同社が商用版として提供するeLxr Proでは、エッジのゲートウェイやAI処理などのインテリジェントエッジ、携帯電話基地局などの分散型システム、中間集中処理などの地域データセンター、パブリッククラウド環境での利用を想定。データセンターに近い領域のx86ベースのシステムを対象にした「eLxr Server Pro」と、ゲートウェイやインテリジェントエッジなどでのArmベースのシステムを対象にした「eLxr Edge Pro」の2つをラインアップする。
想定する「eLxr Pro」適用領域。サーバー版はデータセンターに近いx86系システム、エッジ版は組み込み系領域に近いArmベースのシステムが対象という
有償サービスでは、顧客ごとのサービス合意水準(SLA)に応じたサポート、サポート対象パッケージのセキュリティを含む長期保守、パッケージ構成のカスタマイズやパフォーマンスチューニング、ほかのLinuxディストリビューションからの移行対応、認証の取得、トレーニングなどを提供する。特にパッケージ構成のカスタマイズは、Distro-to-Orderツールを用意し、コマンドラインベースで、YAML形式のマニフェストファイルによる構築や「apt2ostree」による構成管理などを可能としている。また、eLxr Projectでの先行開発を導入できるポータルも提供する。
中田氏によれば、まず国内ではeLxr Server Proから提供する。日本独自の施策として、クラウドサービス事業者やマネージドサービス事業者向けの「eLxr Pro Design Partner Program」を提供し、eLxr Proの最新状況やロードマップの共有、共同検証、日本市場ニーズのグローバルへの反映などを行い、エンドユーザー企業がクラウドサービス事業者やマネージドサービス事業者を通じてeLxr Proを導入、運用できるエコシステムを構築していくという。
eLxr Server Proおよびサービスは、仮想/物理サーバー1台当たりの年間契約のサブスクリプションになり、サポート内容に応じた2つのメニューをそろえる。標準メニューの「Enterprise」の料金は年間7万円から、Enterpriseの内容に加え高度なSLAに基づく技術サポートや通信事業者レベルのサポートを追加する「Priority」が同15万2000円からとなっている。

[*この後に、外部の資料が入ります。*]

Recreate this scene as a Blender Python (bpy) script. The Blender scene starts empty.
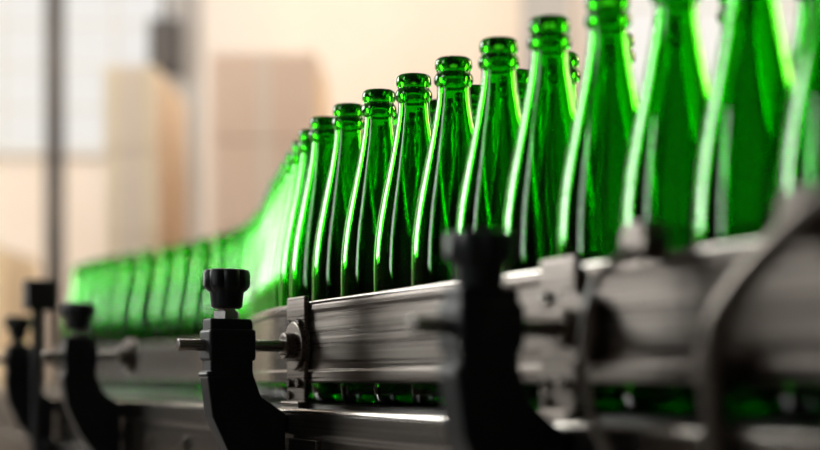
import bpy, bmesh, math, random
from mathutils import Vector, Matrix
random.seed(4)
S=bpy.context.scene
S.view_settings.view_transform='Standard'
col=S.collection
BELT=0.9
O=Vector((0.003,1.31,0)); T=Vector((-.428,.904,0)).normalized(); N=Vector((.904,.428,0)).normalized()
def L(n,t,h): 
    p=O+N*n+T*t; return Vector((p.x,p.y,BELT+h))
ANG=math.atan2(T.y,T.x)  # heading of conveyor
# ---------- materials ----------
def mat(name,colr,rough=.5,metal=0,trans=0,ior=1.45,emit=None,es=0,bump=0,nscale=20,stretch=(1,1,1),colr2=None,rotz=0,rough2=None):
    m=bpy.data.materials.new(name); m.use_nodes=True; nt=m.node_tree; b=nt.nodes['Principled BSDF']
    b.inputs['Base Color'].default_value=(*colr,1); b.inputs['Roughness'].default_value=rough
    b.inputs['Metallic'].default_value=metal; b.inputs['Transmission Weight'].default_value=trans
    b.inputs['IOR'].default_value=ior
    if emit: b.inputs['Emission Color'].default_value=(*emit,1); b.inputs['Emission Strength'].default_value=es
    if colr2 or bump:
        tc=nt.nodes.new('ShaderNodeTexCoord'); mp=nt.nodes.new('ShaderNodeMapping'); mp.inputs['Scale'].default_value=stretch
        m0=nt.nodes.new('ShaderNodeMapping'); m0.inputs['Rotation'].default_value=(0,0,rotz)
        nz=nt.nodes.new('ShaderNodeTexNoise'); nz.inputs['Scale'].default_value=nscale; nz.inputs['Detail'].default_value=6
        nt.links.new(tc.outputs['Object'],m0.inputs[0]); nt.links.new(m0.outputs[0],mp.inputs[0]); nt.links.new(mp.outputs[0],nz.inputs['Vector'])
        if colr2:
            mx=nt.nodes.new('ShaderNodeValToRGB'); mx.color_ramp.elements[0].color=(*colr,1); mx.color_ramp.elements[1].color=(*colr2,1)
            mx.color_ramp.elements[0].position=.35; mx.color_ramp.elements[1].position=.65
            nt.links.new(nz.outputs['Fac'],mx.inputs[0]); nt.links.new(mx.outputs[0],b.inputs['Base Color'])
        if rough2:
            mr=nt.nodes.new('ShaderNodeMapRange'); mr.inputs['From Min'].default_value=.35; mr.inputs['From Max'].default_value=.65
            mr.inputs['To Min'].default_value=rough; mr.inputs['To Max'].default_value=rough2
            nt.links.new(nz.outputs['Fac'],mr.inputs['Value']); nt.links.new(mr.outputs[0],b.inputs['Roughness'])
        if bump:
            bp=nt.nodes.new('ShaderNodeBump'); bp.inputs['Strength'].default_value=bump; bp.inputs['Distance'].default_value=.001
            nt.links.new(nz.outputs['Fac'],bp.inputs['Height']); nt.links.new(bp.outputs[0],b.inputs['Normal'])
    return m
RZ=-ANG
GLASS=mat('green_glass',(.030,.60,.007),.02,trans=1,ior=1.5)
STEEL=mat('brushed_steel',(.17,.158,.148),.26,1,colr2=(.34,.32,.30),bump=.12,nscale=40,stretch=(.08,14,14),rotz=RZ)
RAIL=mat('worn_rail_steel',(.155,.132,.117),.26,1,colr2=(.30,.265,.24),bump=.15,nscale=40,stretch=(.07,14,14),rotz=RZ,rough2=.38)
EDGE=mat('highlight_edge_steel',(.40,.37,.34),.20,1,colr2=(.55,.51,.47),nscale=30)  # paler steel so thin edge strips show as highlights
BRIGHT=mat('polished_steel',(.52,.50,.48),.22,1)
BLACK=mat('black_plastic',(.010,.012,.016),.40,colr2=(.015,.018,.023),nscale=60)
BELTM=mat('belt_steel',(.04,.04,.04),.30,1,colr2=(.09,.09,.085),bump=.3,nscale=30)
DARK=mat('dark_paint',(.02,.02,.023),.5,colr2=(.03,.03,.034),nscale=5)
CARD=mat('cardboard',(.82,.59,.46),.8,colr2=(.86,.64,.50),nscale=3)
CARD2=mat('cardboard_pale',(.86,.70,.50),.8,colr2=(.90,.74,.54),nscale=3)
TAPE=mat('tape',(.84,.68,.56),.5)
WOOD=mat('pallet_wood',(.4,.26,.14),.8,colr2=(.5,.34,.2),nscale=8,stretch=(1,6,1))
WALL=mat('painted_wall',(.74,.61,.51),.85,colr2=(.80,.69,.60),nscale=.7)
WALLP=mat('plain_wall',(.06,.05,.045),.85,colr2=(.09,.075,.065),nscale=.6)
FLOOR=mat('concrete_floor',(.14,.12,.11),.45,colr2=(.20,.175,.16),nscale=2.5)
CEIL=mat('ceiling_paint',(.10,.09,.085),.9,colr2=(.13,.12,.11),nscale=1)
COLM=mat('column_paint',(.07,.06,.055),.5,colr2=(.10,.085,.075),nscale=4)
COLG=mat('grey_column_paint',(.36,.33,.31),.5,colr2=(.42,.39,.37),nscale=4)
FRAMEM=mat('window_frame_paint',(.66,.63,.60),.5,colr2=(.70,.67,.64),nscale=5)
def emis(name,c,s):
    return mat(name,(.3,.3,.3),.3,emit=c,es=s)
# ---------- mesh helpers ----------
def finish(bm,name,m,parent=None,smooth=False,bevel=0):
    bmesh.ops.recalc_face_normals(bm,faces=bm.faces)
    me=bpy.data.meshes.new(name); bm.to_mesh(me); bm.free()
    me.materials.append(m)
    if smooth:
        for p in me.polygons: p.use_smooth=True
    ob=bpy.data.objects.new(name,me); col.objects.link(ob)
    if bevel:
        b=ob.modifiers.new('bevel','BEVEL'); b.width=bevel; b.segments=3; b.limit_method='ANGLE'
    if smooth:
        try:
            me.set_sharp_from_angle(angle=math.radians(40))
        except Exception: pass
    if parent: ob.parent=parent
    return ob
def empty(name,loc=(0,0,0)):
    e=bpy.data.objects.new(name,None); e.empty_display_size=.05; e.location=loc; col.objects.link(e); return e
def addbox(bm,c,s,rot=None):
    r=bmesh.ops.create_cube(bm,size=1,matrix=Matrix.LocRotScale(Vector(c),rot,Vector(s))); return r['verts']
def box(name,c,s,m,parent=None,bevel=0,rot=None):
    bm=bmesh.new(); addbox(bm,c,s,rot); return finish(bm,name,m,parent,bevel=bevel)
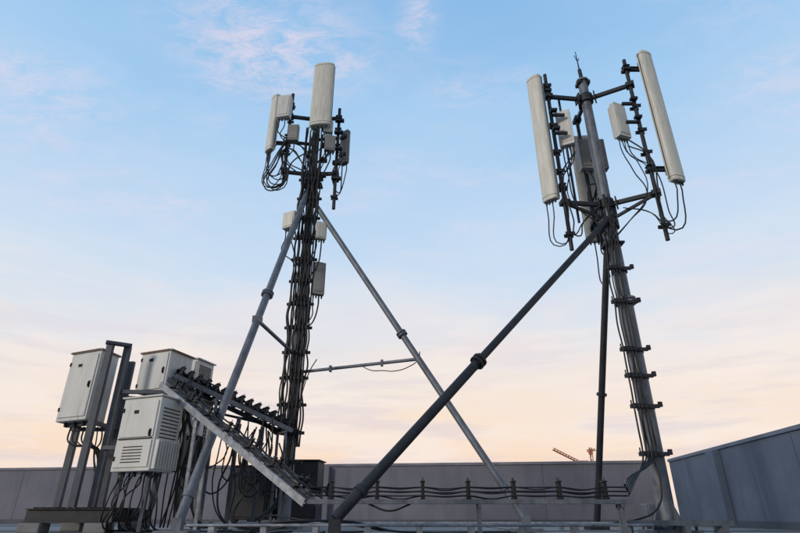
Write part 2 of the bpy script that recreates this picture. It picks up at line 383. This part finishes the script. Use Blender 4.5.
br=onl(a,b,359); q=V((LX,LY,br.z)); mb.tube(q,br,.025); mb.collar(q,(0,0,1),.11,.08)
for t in(.3,.72): p=q.lerp(br,t); mb.box(p,.04,.08,.09)
mb.obj('strut_far',[GALV],e2)
cables('brace_cable',[droop(q.lerp(br,.55),br,.14)+[br+V((.02,-.05,.1))],[V((LX+.1,LY-.18,zL(440))),V((LX+.15,LY-.2,zL(400))),V((LX+.25,LY-.2,zL(375))),V((LX+.33,LY-.05,zL(360)))]],.009,e2)

# ------------------------------------------------------------- trays
def tray(name,p0,p1,w,h,nr,clampn,mats=GALVL,ncab=5,r=.012,legs=[],csize=1.0,lvs=2,lw=.035,sag=.03):
    p0=V(p0);p1=V(p1); e=empty(name,(p0+p1)/2)
    d,s,u=frame(p1-p0); q=MB()
    for k in(-1,1):
        o=s*(k*w/2); q.beam(p0+o,p1+o,.005,h,mi=0)
        for j in(-1,1): q.beam(p0+o-s*k*.010+u*(j*h/2),p1+o-s*k*.010+u*(j*h/2),.022,.005)
    for i in range(nr+1):
        c=p0.lerp(p1,i/nr); q.beam(c-s*(w/2-.004),c+s*(w/2-.004),.025,.016)
    for t in legs:
        c=p0.lerp(p1,t)
        for k in(-1,1):
            g=c+s*(k*(w/2-.02)); q.beam((g.x,g.y,.006),g-u*(h/2+.004),lw,lw); q.box((g.x,g.y,.003),.12,.12,.006)
        q.beam(c-s*(w/2+.02)-u*(h/2+.02),c+s*(w/2+.02)-u*(h/2+.02),lw,.03)
    q.obj('tray_ladder',[mats],e)
    q=MB(); cl=[]; top=h/2+.045*lvs*csize+.03
    for i in range(clampn):
        c=p0.lerp(p1,(i+.5)/clampn); cl.append(c)
        q.beam(c-s*w*.5+u*(h/2+.014),c+s*w*.5+u*(h/2+.014),.04,.02)
        for k in range(ncab):
            g=c+s*(w*.8*((k+.5)/ncab-.5)); q.beam(g+u*(h/2+.025),g+u*top,.036*csize,.04*csize)
            q.beam(g+u*(top+.002),g+u*(top+.018),.05*csize,.05*csize)
            q.tube(g+u*top,g+u*(top+.045),.006,n=6)
    q.obj('cable_clamps',[BLK],e,.003)
    pts=[]
    for k in range(ncab):
      for lv in range(lvs):
        z=h/2+.035+.042*lv*csize
        o=s*(w*.8*((k+.5)/ncab-.5)); l=[p0+o+u*z]
        for i,c in enumerate(cl):
            l.append(c+o+u*z)
            if i<len(cl)-1: l.append((c+cl[i+1])/2+o+s*rnd(-.015,.015)+u*(z-rnd(0,sag)))
        l.append(p1+o+u*z); pts.append(l)
    cables('cables',pts,r,e)
    return e
tray('cable_tray',(-.88,TY,TZ),(2.2,TY,TZ),.13,.035,16,7,mats=GALV,legs=[.53,.97],ncab=2,r=.0075,csize=.9,lvs=3,sag=.03,lw=.03)
tray('cable_tray',P(168,386,7.0),P(312,503,5.6),.24,.07,16,7,legs=[.32],ncab=2,r=.011,csize=.8)
tray('cable_tray',P(172,378,7.25),P(288,432,8.25),.34,.06,12,14,mats=GALV,legs=[.35,.95],ncab=5,r=.014,csize=1.05,sag=.06)
paths=[]
a0=P(312,503,5.6)
for k in range(6):
    paths.append([a0+V((-.22,-.05+.03*k,.26)),a0+V((-.05,-.05+.03*k,.15)),a0+V((.1,-.04+.02*k,.12)),V((-.7,TY-.05+.02*k,TZ+.06+.02*k))])
for k in range(14):
    x=rnd(-2.9,-1.75); y=7.4+rnd(-.1,.7); w=rnd(.08,.3); z=rnd(1.1,1.45); zb2=rnd(.3,.8)
    paths.append([V((x,y,z)),V((x-w*.4,y-.05,(z+zb2)/2)),V((x,y-.08,zb2)),V((x+w*.6,y-.05,zb2+.05)),V((x+w,y,(z+zb2)/2)),V((x+w*.8,y,z))])
for k in range(9):
    x=-2.75+k*.1+rnd(-.03,.03); y=7.0+rnd(0,.5)
    paths.append([V((x,y,1.3)),V((x+rnd(-.08,.08),y-.05,.9)),V((x+rnd(-.1,.1),y-.05,.5)),V((x+rnd(-.05,.15),y-.05,.12)),V((x+.4,y-.1,.04))])
cables('loose_cables',paths,.011)

# ------------------------------------------------------------- cabinets
def cabinet(name,A,B,C,z0,z1,m=WHT,doors=1,fins=False,louvre=False,rust=True,plinth=False,split=False):
    A,B,C=V((*A,0)),V((*B,0)),V((*C,0)); e=empty(name,(A.x,A.y,z0))
    q=MB(); q.fp(A,B,C,z0,z1); q.obj('body',[m],e,.012)
    df=(B-A); dl=df.length; df.normalize(); nf=V((df.y,-df.x,0))
    ds=(C-B); sl=ds.length; ds.normalize(); ns=V((ds.y,-ds.x,0))
    h=z1-z0; q=MB()
    ex=.025
    A2=A-df*ex+nf*ex;B2=B+df*ex+nf*ex;C2=C+ds*ex+ns*ex
    q.fp(A2,B2,C2,z1+.001,z1+.022,0)
    w=dl/doors
    for i in range(doors):
        c=A+df*(w*(i+.5))+nf*.008+V((0,0,z0+h*.5))
        if split:
            q.box(c+V((0,0,h*.2)),w*.9,.016,h*.5,df,0); q.box(c-V((0,0,h*.27)),w*.9,.016,h*.36,df,0)
        else: q.box(c,w*.9,.016,h*.9,df,0)
    q.obj('door_and_lid',[m],e,.006)
    q=MB()
    for i in range(doors):
        c=A+df*(w*(i+.5))+nf*.02+V((0,0,z0+h*.5))
        q.box(c+df*w*.38,.018,.014,.09,df); q.box(c+df*w*.38+nf*.014,.012,.014,.06,df)
        for zz in(-.33,.33): q.box(c-df*w*.43+V((0,0,zz*h)),.02,.014,.05,df)
        q.box(c+V((-df.x*.05,-df.y*.05,h*.3)),.07,.004,.04,df)
        if split: q.box(c+V((0,0,-h*.07))-nf*.006,w*.9,.004,.012,df)
    if louvre:
        for i in range(6): q.box(A+df*dl*.5+nf*.018+V((0,0,z0+h*(.12+.04*i))),dl*.5,.006,.01,df)
    if louvre or fins:
        for i in range(9): q.box(B+ds*sl*.5+ns*.004+V((0,0,z0+h*(.45+.05*i))),sl*.7,.008,.010,ds)
    for t in(.2,.5,.8):
        p=A+df*dl*t+ds*.1+V((0,0,z0)); q.tube(p,p-V((0,0,.05)),.022,n=10)
    q.obj('fittings',[SLOT],e)
    if fins:
        q=MB(); n=int(sl/.045)
        for i in range(n): q.box(B+ds*(sl*(i+.5)/n)+ns*.025+V((0,0,z0+h*.22)),.012,.05,h*.38,ds)
        q.obj('heat_fins',[m],e)
    if rust:
        q=MB(); q.box(A2.lerp(B2,.5)+nf*.002+V((0,0,z1+.008)),dl*.99,.004,.018,df); q.box(B2.lerp(C2,.5)+ns*.002+V((0,0,z1+.008)),sl*.99,.004,.018,ds); q.obj('rusty_rim',[RUSTM],e)
    return e
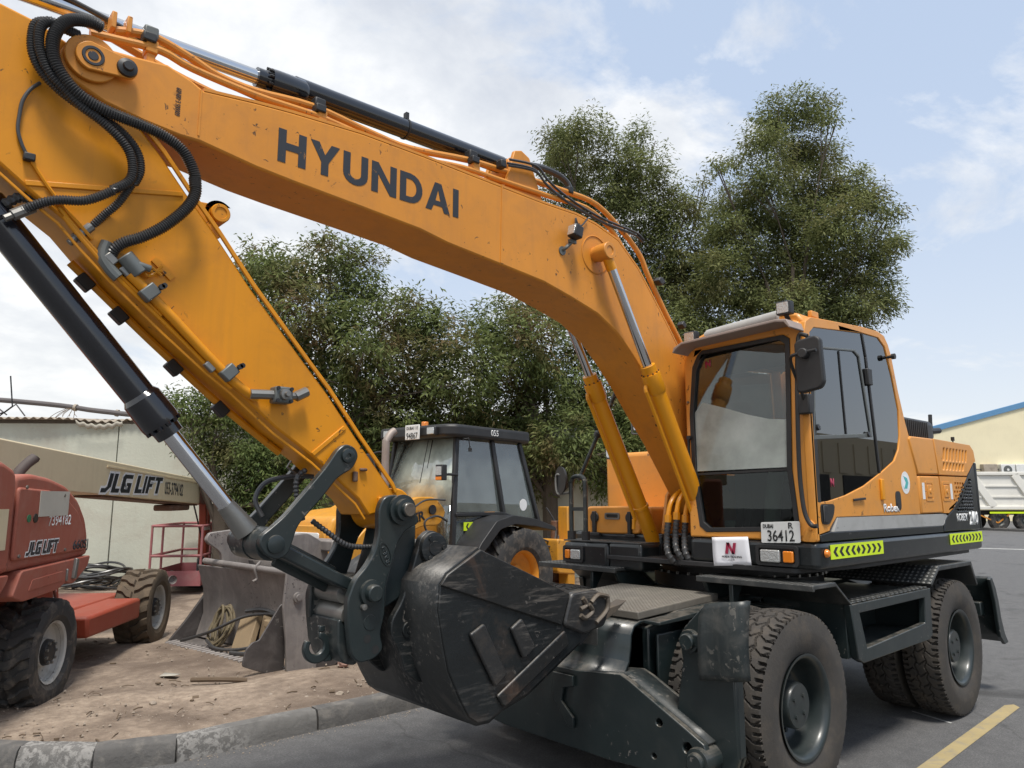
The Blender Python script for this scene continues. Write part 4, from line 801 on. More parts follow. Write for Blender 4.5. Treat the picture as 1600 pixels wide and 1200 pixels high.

eLxr Pro Design Partner Programについては、現時点で複数の事業者が参加を調整中だという。また、パブリッククラウド環境におけるeLxrのサポートは、既にAWSが対応済みで、現在はMicrosoft Azureへの対応を進めている。今後ユーザーニーズに応じて、Google CloudやOracle Cloud Infrastructureなどのへの対応も検討していくという。
中田氏は、同社が主戦場とする組み込み系システム分野に近い領域に向けたeLxr Edge Proがメインになるだろうとする。だが、同社にとっては新規分野のデータセンター近接領域にeLxr Server Proを先行展開してCentOSからの移行需要を獲得し、“本命”のエッジコンピューティングのインフラシェアを確保していく戦略であるようだ。
併せて同社は、楽天シンフォニーとの協業も発表。楽天モバイルなどのモバイル通信業者のオープン無線アクセスネットワーク(Open RAN)システム向けにeLxr ProやWind River Studioなどのソリューションを提供していくことにしている。